Gold just set its most important high in two years.

This morning, the price of gold topped $1,300 for the first time since August 2014. Gold is now riding a six-day winning streak, and is just a few percentage points from setting a new two-year high.

If you’ve been reading the Dispatch, you know gold stormed out of the gate this year. It jumped 16% during the first three months of the year, its best quarter in three decades.

Then, gold cooled off. It went nearly two months without setting a new high.

We told you it was healthy for gold to take a “breather” after such a hot start to the year. But we also said it would likely head higher soon. We encouraged readers to use the break in the action as a buying opportunity.

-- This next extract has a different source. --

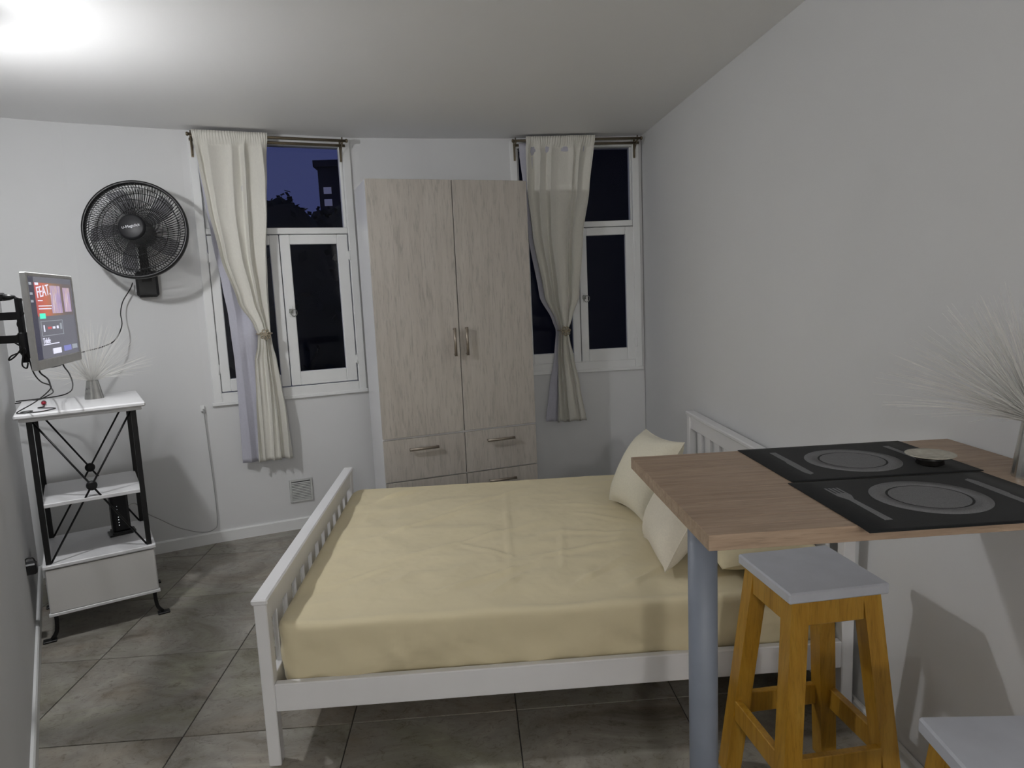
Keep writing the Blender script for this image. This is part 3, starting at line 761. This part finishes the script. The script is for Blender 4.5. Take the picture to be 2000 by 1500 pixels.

Last Tuesday, gold started rallying again. It’s up 22% on the year.

• The Federal Reserve gave gold a big push yesterday…

Yesterday, the Fed said it will keep its key interest rate at 0.38%…well below its historic average of 5.0%.

The Fed slashed rates in 2008 to encourage borrowing and spending. It’s kept them near zero for eight years in an effort to “stimulate” the economy.

It hasn’t worked. The U.S. economy is growing at its slowest pace since World War II. And America’s real median household income is about $2,500 lower than it was in 2007.

The Fed effectively makes money “cheap” when it keeps rates low. That’s bad for the U.S. dollar, which is a paper currency. Yesterday, the U.S. Dollar Index, which tracks the dollar’s performance vs. major currencies like the euro and Japanese yen, fell 0.4%. It’s now down 4.2% on the year.